Annie had then helped me identify the picnickers in the picture. There was Mr. Pow, an elderly man, manager of the Bank of Romania, and next to him was his deputy, an Englishman named Charles Robinson, who later became commercial attaché at the British legation and was “in intelligence,” Mrs. Pow was there, and so was Arthur Rosenberg—fair, unlike his brothers—and Annie was also able to pick out Count Friedrich Werner von der Schulenburg, balding, with closely cropped hair and a moustache, looking distinguished, with a large overcoat spread over the rump of his horse. And here was Vera in tweed riding jacket, holding her mount steady, and a tall, good-looking boy whom at first Annie did not recognise. Then she identified him as one of Arthur's twin sons. Arthur had three boys: twins, George and Hans, and then Fritz. George and Hans were identical, she said. The next young man, small and dark, was Fritz. Annie was beside him, looking pert and nervous at the end of the line.
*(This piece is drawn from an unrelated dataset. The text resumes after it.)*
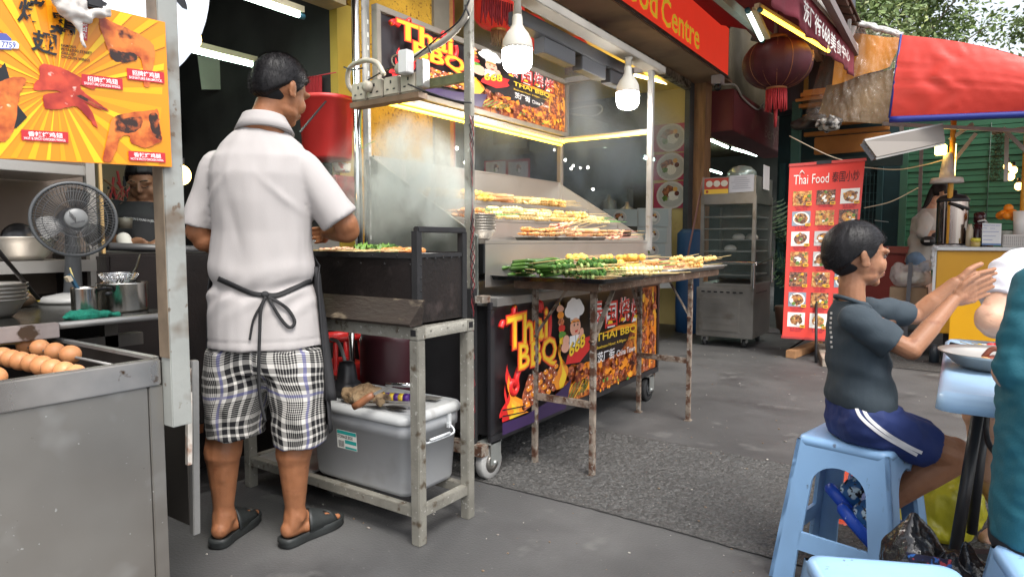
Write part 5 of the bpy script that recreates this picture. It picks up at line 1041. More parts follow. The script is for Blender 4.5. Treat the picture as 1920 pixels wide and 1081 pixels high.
t = thing('gas_pipe_rail', 'dark pipe rail in front of the kitchen worker', 'pipe', (-3, 1.4, 1.05)); MB().tube([aX(205, 462, -3.0), aX(420, 470, -2.9)], .018, 12).build('pipe', flat((.06, .06, .062), .4), t)
t = thing('black_hob', 'black stove block behind the stainless pot', 'stove', (-2.9, 1.3, .85)); MB().box((-3.05, 1.16, .3), (-2.6, 1.75, 1.02)).build('body', CHAR, t, bevel=.01)
t = thing('range_hood', 'dark extractor duct across the back of the kitchen', 'duct', (-5, 2, 1.9)); MB().bar((-5.2, .6, 1.95), (-4.4, 2.44, 1.8), .3, .2).build('duct', mat('duct_brown', (.05, .035, .025), .6, var=.3, vs=3), t); MB().box((-5.9, .5, .8), (-4.6, 2.4, 1.65)).build('wall_panel', mat('tan_panel', (.2, .15, .09), .7, var=.2, vs=2), t)
t = thing('red_wires', 'tangle of red and black gas hoses on the back wall', 'hoses', (-3.6, 1.5, 1.4)); mb = MB()
for k in range(7): mb.mat(k % 3).tube(bez([aX(195+rnd(0, 50), 320+rnd(0, 30), -3.9), aX(190+rnd(0, 60), 350+rnd(0, 30), -3.9), aX(195+rnd(0, 50), 385+rnd(0, 20), -3.9), aX(200+rnd(0, 50), 350, -3.9)]), .007, 6)
mb.build('hose', [flat((.3, .02, .02)), BLACK, flat((.2, .1, .05))], t)
# ================================================================ SHOP INTERIOR SEEN THROUGH THE SMOKE
t = thing('open_sign', 'dim unlit OPEN sign hanging inside the dark shop', 'sign', (-3.6, 4.9, 2.0)); mb = MB(); X = -3.4
text(mb, 'OPEN', [aX(931, 268, X), aX(982, 262, X), aX(982, 246, X), aX(931, 249, X)], (0, 0, 0), 0, .015); mb.build('letters', flat((.2, .05, .05), .5), t)
MB().poly([aX(925, 272, X-.02), aX(988, 266, X-.02), aX(988, 240, X-.02), aX(925, 243, X-.02)], .008, (1, 0, 0)).build('backing', flat((.03, .03, .035)), t); mb = MB(); mb.tube([aX(930, 243, X), aX(928, 200, X)], .003, 4); mb.tube([aX(984, 241, X), aX(986, 200, X)], .003, 4); mb.build('chain', flat((.2, .2, .2)), t)
def picture_disc(mb, c, ux, uz, r, k0, seed):
    """a plate of food printed flat: c centre, ux/uz unit vectors, material slots from k0: plate, rice, meat, green, egg, sauce"""
    random.seed(seed); n = ux.cross(uz).normalized(); n = n if n.dot(V((0, 0, H))-c) > 0 else -n; l = [0]
    def e(u, v, ru, rv, mi, a0=0, wob=0):
        l[0] += 1; mb.mat(mi).poly([c+ux*(u*r+(cos(a)*ru*cos(a0)-sin(a)*rv*sin(a0))*r*(1+wob*noise.noise(V((cos(a)*2, sin(a)*2, seed+l[0])))))+uz*(v*r+(cos(a)*ru*sin(a0)+sin(a)*rv*cos(a0))*r*(1+wob*noise.noise(V((cos(a)*2, sin(a)*2, seed+l[0])))))+n*.0006*l[0] for a in [2*pi*i/22 for i in range(22)]])
    e(0, 0, 1, .92, k0); e(0, 0, .86, .78, k0+6)
    e(rnd(-.3, -.1), rnd(.1, .3), .42, .36, k0+2, rnd(0, 1), .4); e(rnd(0, .2), rnd(-.2, 0), .36, .32, k0+1, 0, .3); e(-.4, -.2, .2, .18, k0+3, 0, .5); e(.42, .1, .2, .2, k0); e(.42, .1, .16, .16, k0+5); e(.3, .38, .16, .15, k0+4)
FOODM = [flat((.55, .53, .5), .4), flat((.7, .68, .62), .5), mat('print_meat_plate', (.1, .03, .015), .4, col2=(.4, .14, .05), vs=24, ramp=(.4, .6)), mat('print_leaf', (.03, .1, .015), .4, col2=(.2, .3, .05), vs=22), flat((.65, .35, .08), .4), flat((.1, .02, .01), .3), flat((.42, .42, .4), .4)]
POSTM = [flat((.4, .04, .09), .35)]+FOODM
t = thing('menu_poster', 'three magenta food photo panels fixed to the yellow side wall', 'menu poster', (-3.1, 7.98, 1.9))
for k, (a, b) in enumerate(((230, 285), (286, 338), (339, 391))):
    mb = MB(); Y = 7.985; q = [aY(1225, b, Y), aY(1291, b-1.5, Y), aY(1292, a-1, Y), aY(1226, a+5, Y)]; mb.mat(0).poly(q); o_ = sum(q, V())/4; o_.y -= .003; picture_disc(mb, o_, V((1, 0, 0)), V((0, 0, 1)), .19, 1, 3+k); mb.build('photo_panel', POSTM, t, recalc=False)
t = thing('picture_menu', 'pale glossy picture menu stand in front of the yellow side wall', 'menu stand', (-3.05, 7.3, 1.0)); Y = 7.2
for k, (x0, x1, a, b) in enumerate(((1130, 1195, 392, 424), (1197, 1253, 392, 424), (1197, 1250, 426, 455), (1197, 1247, 457, 482))):
    mb = MB(); q = [aY(x0, b, Y), aY(x1, b, Y), aY(x1, a, Y), aY(x0, a, Y)]; mb.mat(0).poly(q); o_ = sum(q, V())/4; o_.y -= .003; picture_disc(mb, o_, V((1, 0, 0)), V((0, 0, 1)), .09, 1, 13+k); mb.build('photo_panel', [flat((.42, .47, .47), .2)]+FOODM, t, recalc=False)
MB().poly([aY(1195, 540, Y+.02), aY(1258, 540, Y+.02), aY(1258, 390, Y+.02), aY(1195, 390, Y+.02)], .02, (0, 1, 0)).build('backing', flat((.5, .5, .48)), t)
t = thing('small_menu_board', 'red framed picture board behind the top shelf of the cart', 'menu board', (-3.3, 4.6, 1.5)); X = -3.2; mb = MB(); q = [aX(908, 332, X), aX(994, 340, X), aX(994, 297, X), aX(908, 302, X)]; mb.mat(0).poly(q)
for k, x in enumerate((930, 972)): mb.mat(7).poly([aX(x-19, 329, X+.004), aX(x+18, 332, X+.004), aX(x+18, 302, X+.004), aX(x-19, 304, X+.004)]); picture_disc(mb, aX(x, 317, X+.008), V((0, 1, 0)), V((0, 0, 1)), .06, 1, 23+k)
mb.build('board', [flat((.35, .04, .05), .4)]+FOODM, t, recalc=False)
tube_light(aX(1128, 273, -4.0), aX(1190, 289, -4.0), 'short greenish tube light deep inside the smoky shop', casing=False, r=.02); tube_light(aX(1205, 294, -2.98), aX(1224, 299, -2.98), 'second greenish tube light half behind the cart corner post', casing=False, r=.02)
tube_light(aX(1098, 118, -3.0), aX(1266, 160, -3.0), 'warm tube light under the yellow panel of the shop opening', TW, r=.015, off=(-.03, 0, .02))
for k, (x, y) in enumerate(((856, 278), (873, 305), (1039, 281), (1060, 300), (1071, 316), (1075, 311), (1088, 315), (1102, 314), (1112, 355))):
    p = aX(x, y, -4.0); b = thing('fairy_bulb', 'tiny white string bulb glowing in the dark shop', 'light bulb', p, group='tiny string bulbs inside the smoky shop'); MB().ell(p, (.018,)*3, nu=8, nv=6).build('globe', LAMP if False else mat('small_bulb', (1, 1, 1), .4, em=(1, .93, .8), ems=14), b)
t = thing('kitchen_range', 'grey steel cooking range with pots deep inside the shop', 'kitchen range', (-5.4, 7, 0)); GK = mat('hazy_steel', (.16, .17, .17), .5, .4, var=.4, vs=3)
mb = MB(); mb.box((-5.5, 7.35, 0), (-3.4, 7.98, 1.25)); mb.build('counter', GK, t); mb = MB()
for k, (y, r, h) in enumerate(((4.2, .16, .25), (4.6, .13, .35), (5.05, .2, .2), (5.6, .1, .3), (5.85, .1, .2))): MB().lathe((y-9.3, 7.6, 1.25), [(r, 0), (r, h), (r*.3, h+.05), (.02, h+.1)], 18).build('stock_pot', [GK, STEEL, flat((.25, .15, .12))][k % 3], t)
MB().box((-4.1, 7.7, 1.27), (-3.5, 7.9, 1.72)).build('glass_case', mat('case', (.14, .16, .16), .3, .2, var=.6, vs=5), t); MB().box((-5.4, 7.3, 2.3), (-3.9, 7.98, 2.6)).build('hood', GK, t)
for p, s_ in ((aX(985, 300, -5.2), .12), (aX(1016, 310, -5.2), .1)): pass
t = thing('pendant_switch', 'small white shade hanging on a cord inside the shop', 'pendant', aX(1160, 335, -4.2)); MB().tube([aX(1146, 262, -4.2), aX(1150, 300, -4.2), aX(1160, 336, -4.2)], .006, 5).build('cord', flat((.6, .6, .55)), t); MB().lathe(aX(1160, 341, -4.2), [(.035, 0), (.03, .02), (.01, .035)], 14).build('shade', WHITEP, t)
t = thing('hose_loop', 'pale loop of plastic hose hanging in the shop opening', 'hose', aX(1090, 205, -3.2)); MB().tube(bez([aX(1066, 206, -3.2), aX(1100, 200, -3.2), aX(1124, 198, -3.2), aX(1128, 208, -3.2), aX(1110, 218, -3.2), aX(1066, 213, -3.2)]), .01, 8).build('hose', flat((.35, .35, .32)), t)
for k, (x, y) in enumerate(((975, 262), (1004, 268))): tag(MB().poly([aX(x-12, y+16, -3.6), aX(x+12, y+16, -3.6), aX(x+12, y-10, -3.6), aX(x-12, y-10, -3.6)], .005, (1, 0, 0)).build('price_card', flat((.3, .34, .32))), ('pale card hanging beside the OPEN sign', 'pale card hanging behind the far cart post')[k], 'card')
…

I said that the ambassador looked a little old for Vera and Charles Robinson looked more eligible, but Annie told me I was quite wrong. Schulenburg had far greater stature than Robinson, who was just a deputy in a bank. Vera was much more interested in the ambassador, who was unattached. Schulenburg had divorced years earlier after a brief marriage and often sought out attractive women to act as hostess at his embassy functions. After noticing Vera's impeccable manners and grace, he requested that she take this role, which she had agreed to do at lunches but not at dinner, as she felt this would be compromising.

In any case, said Annie, Schulenburg was attractive to women not so much for his appearance as for his kind nature and attentiveness. “He was a charming man. Not patronising. He listened and was highly intelligent. He respected Vera and vice versa. I think there was a mutual attraction.”

The ambassador was evidently a marvellous escort for Vera. At the very least, being taken around Bucharest in the German ambassador's chauffeur-driven car (as long as the swastika was not flying) must have been something of a thrill for a young shorthand secretary. And for a young woman keen to build new networks, as Vera was, Schulenburg also offered an immediate entrée to the highest level of Romania's diplomatic
society. Anyone regularly invited to the German embassy was in demand by diplomats all over town, each of them eager to find out what the Führer was up to in Berlin.

If Vera had felt deeply for Schulenburg, however, why did she not accompany him to Moscow when he left Bucharest? Vera confided in her friend Barbara Worcester, many decades later, that he had invited her to go with him to Moscow when he was appointed ambassador there in 1934. Perhaps Vera sensed that Schulenburg would only ever want an elegant and intelligent “hostess” at his beck and call. But then she also told Barbara that it was the greatest regret of her life that she did not go.

It was not clear to Vera or anyone else at the time the photograph was taken just how closely the fate of the Rosenbergs pictured in it would be linked to Count von der Schulenburg just a few years later. As Germany's ambassador to Moscow, Schulenburg was much acclaimed for drafting the 1939 agreement between Moscow and Berlin known as the Molotov-Ribbentrop pact. It was this agreement that began the dismemberment of Romania and led to the disastrous transfer of northern Transylvania to Hungary in 1940 and the consequent expulsion of the Rosenbergs from this very piece of land.

As the war progressed, Schulenburg grew more and more dismayed by the Nazi aggression that he was being asked to help enact. He was particularly shocked by the invasion of Poland—a country he loved—and horrified by the slaughter of the Jews. By the summer of 1944 he had joined the conspiracy to kill Hitler with his cousin, Hans Dietloff von der Schulenburg, and he was one of two men who might have become foreign minister had the plot succeeded. On July 20, 1944, the coup failed spectacularly, and Schulenburg, along with many others, was hanged.